UDP checks from the US nodes send a probe packet to the target port and report whether a response was received within the timeout window. UDP is connectionless, so a response confirms the port is reachable and something is listening — it does not establish a full session. Typical targets for US UDP checks include DNS resolvers, game servers on custom ports, NTP servers, VoIP endpoints (SIP on 5060), and VPN gateways (WireGuard on 51820, OpenVPN on 1194).

US hosting networks at Dallas and Miami have good UDP paths to Latin America and the Caribbean, making them useful for testing game servers or streaming endpoints that primarily serve North and South American users. Kansas City sits centrally with low-latency UDP paths to both coasts. No response to a UDP probe does not necessarily mean the service is down — many application protocols (WireGuard, for example) deliberately discard probes that do not contain valid session data.

For operators running US-based UDP services, checking from all three US nodes simultaneously can surface geographic reachability gaps within the country. A VPN endpoint responding from Dallas and Kansas City but not Miami may indicate an asymmetric BGP route from the Miami upstream that drops UDP on the return path, or a firewall rule applied specifically to the Miami-region source IP space. Compare against our Canadian node to determine whether the issue is US-wide or limited to specific US carriers.

The US internet backbone is anchored in Ashburn, Virginia, where Equinix operates the largest concentration of interconnected networks in the country. Over 500 networks peer at the Equinix campus in Ashburn, including AT&T (AS7018), Comcast (AS7922), Lumen/CenturyLink (AS3356), Cogent (AS174), and NTT (AS2914). The density of peering there means that a packet originating in Miami or Dallas often transits through Ashburn before exiting to Europe, making it the effective default gateway for US-to-Europe traffic regardless of where the origin server sits.

Our US nodes span three cities across the South, Central, and Midwest regions. Miami runs on AS202673 (Ohz Digital SL) and is the southernmost probe — useful for measuring connectivity relevant to Latin American networks and Caribbean-facing services. Dallas runs on AS201129 (Linceris International Cloud) at Dallas DC, positioned at the intersection of south-central US routes with good proximity to both Equinix Dallas peering and central US backbone routes. Kansas City runs on AS22295 (Advin Services LLC / Tierhive) in the Midwest, providing a third vantage point with direct access to central US carrier paths.

Reference RTTs from these nodes under normal load: Miami to London is approximately 120 ms, Miami to São Paulo around 85 ms. Dallas to Frankfurt typically runs 130–135 ms via transatlantic submarine cables landing on the US East Coast. Kansas City to New York is roughly 35 ms, and Kansas City to Los Angeles is in the 40–45 ms range. These figures vary by carrier — Cogent and Lumen have different peering strategies at Ashburn, which produces measurably different latency for the same destination depending on which AS the probe exits through.

Key US transit providers reachable from all three nodes include AT&T (AS7018), Comcast Business (AS7922), Lumen (AS3356), Cogent (AS174), and NTT America (AS2914).
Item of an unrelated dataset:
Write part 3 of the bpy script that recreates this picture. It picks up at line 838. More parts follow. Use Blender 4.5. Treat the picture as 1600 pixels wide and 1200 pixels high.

These five carriers collectively carry the majority of US internet traffic and each maintains presence in Dallas, Kansas City, and Miami in addition to Ashburn. At the IX level, DE-CIX New York and NYIIX serve the Northeast corridor. Equinix Dallas and CoreSite serve south-central US. Miami is served by the NAP of the Americas facility, a major Latin America-facing interconnect point operated by Equinix.

Running checks across all three US nodes simultaneously provides geographic diversity within a single country that matters. A server hosted on AWS us-east-1 will show different RTTs from Miami (via southeast paths), Dallas (via south-central), and Kansas City (via central US backbone). A CDN with US PoPs should show low single-digit or sub-10ms results from all three. If one node shows significantly higher latency than the others, the routing from that city or the serving carrier is suboptimal for that node's upstream transit mix.